Technology Center of Excellence


Project Description

The existing CenturyLink headquarters building sat alone on 77 acres near Monroe, Louisiana nestled in a large grove of mature pecan trees.  The long term master-plan for the area included the creation of a walkable, sustainable mixed use “technology neighborhood”.  The new Technology Center of Excellence, a 300,000 sq. ft., three-story facility with a five-story parking structure was designed as the center piece of this development.

Project Stats

Location

Monroe, Louisiana

Square Footage

300,000

Year of Completion

2015

Project Gallery

Design Features

The diagram of the addition is a layered “peeling” of curved forms which reinterpret the classic symmetry of the older building while interrupting the pervasive grid of the trees. The innermost curves connect to the existing building while radiating around a new voided center creating a large public courtyard which organizes a variety of outdoor spaces. This geometry transforms into a large, three-story atrium clad in glass, which houses a sculptural helical monumental stair and a heritage center. The curved form is reiterated in section, sloping up to a high point over the front entry. The full length of this space is capped by a vegetated roof.  The exterior perimeter arc is clad in a metal skin and strip windows, and is occupied by primary program (offices, conference rooms, labs).

The program includes a 30,000 sq. ft. data center, Network Operations Center, training and product demonstration areas, and a cafeteria to serve the entire headquarters campus. The building was strategically located and shaped to save as many of the Pecan trees as possible. Those that were removed were harvested for use in the design. From this supply of material, the design team worked with a local mill to produce veneer paneling and flooring, as well as solid material for coffee bar counter-tops throughout the facility. The building also incorporates a substantial quantity of electro chromic glass primarily along the south facing atrium wall. This innovative product increases or decreases its opacity based on input from an array of photocells mounted on the roof parapet, and reduces lighting, heating, and cooling loads by up to 20%. In an effort to streamline the roofs all of the typical rooftop equipment was moved into a separate mechanical building attached to the adjacent parking garage.

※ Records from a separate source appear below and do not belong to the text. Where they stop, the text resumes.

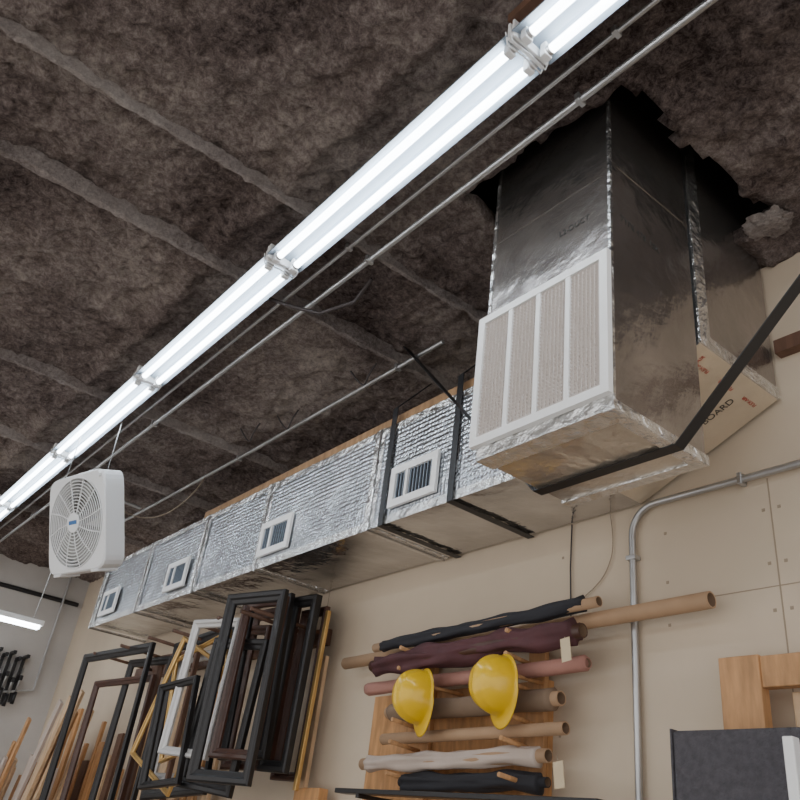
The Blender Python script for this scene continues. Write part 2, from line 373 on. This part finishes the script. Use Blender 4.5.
# ---------------------------------------------------------------- wall conduit
wc=empty('wall_conduit')
pts=[(-1.62,2.18,-1.6),(-1.62,2.18,1.06)]
for i in range(1,9):
    a=math.pi/2*i/8; pts.append((-1.62+.10*(1-math.cos(a)),2.18,1.06+.10*math.sin(a)))
pts.append((2.1,2.18,1.16))
curve('pipe',pts,.0115,M_galv,wc)
for z in (.98,.2): box('strap_clip',(-1.640,2.165,z-.008),(-1.600,2.199,z+.008),M_galv,wc,bevel=.003)
for x in (-1.2,-.6): box('strap_clip',(x-.008,2.165,1.14),(x+.008,2.199,1.18),M_galv,wc,bevel=.003)
wr=empty('wall_cable'); curve('cord',[(-1.90,2.19,1.17),(-1.905,2.19,1.0),(-1.90,2.19,.82)],.003,M_cable,wr)
wr=empty('wall_cable'); curve('cord',[(-1.72,2.19,1.17),(-1.70,2.19,1.05),(-1.74,2.19,.95),(-1.80,2.19,.90),(-1.86,2.19,.87)],.002,M_seam,wr,True)
# ---------------------------------------------------------------- roll rack
rk=empty('roll_storage_rack')
box('backing_panel',(-3.0,2.172,-1.6),(-1.98,2.198,.60),M_ply,rk)
for x in (-2.62,-2.02): box('upright',(x-.04,2.150,-1.6),(x+.04,2.172,.80),M_wood,rk,bevel=.003)
for z in (.735,.655,.565,.46,.380,.27):
    for x in (-2.62,-2.02): cyl('peg',(x,2.14,z-.012),(x,1.99,z),.008,M_wood,rk,n=12)
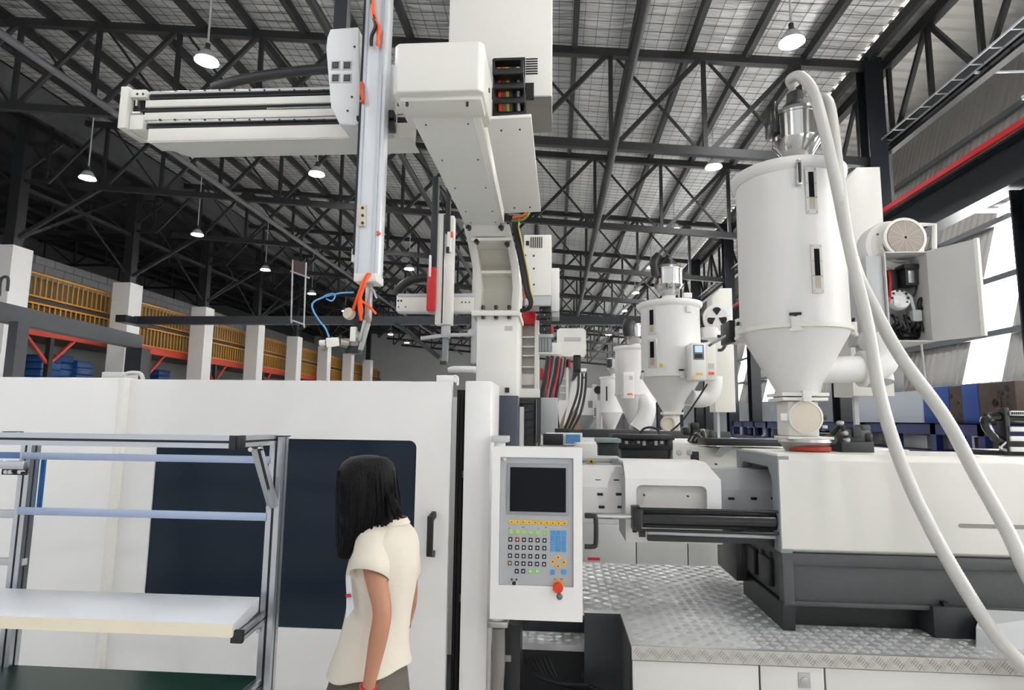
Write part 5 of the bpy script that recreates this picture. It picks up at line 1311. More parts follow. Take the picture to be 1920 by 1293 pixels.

The addition of the courtyard, technology center and parking structure were carefully master planned to encourage the use of outdoor spaces in what is otherwise a brutally hot climate in the summer. The voided central courtyard is a 2.2 acre landscaped area that incorporates a plaza, a grove of trees and a variety of seating areas with varying degrees of privacy and shade. The placement of overhangs, canopies, plantings and the extensive use of flowing water and pools create comfortable microclimates and a diverse mix of public to semi-public spaces to work, socialize and eat. A curved landscape mound is a fragment of the atrium’s green roof which contains the mechanical equipment for the courtyard pools.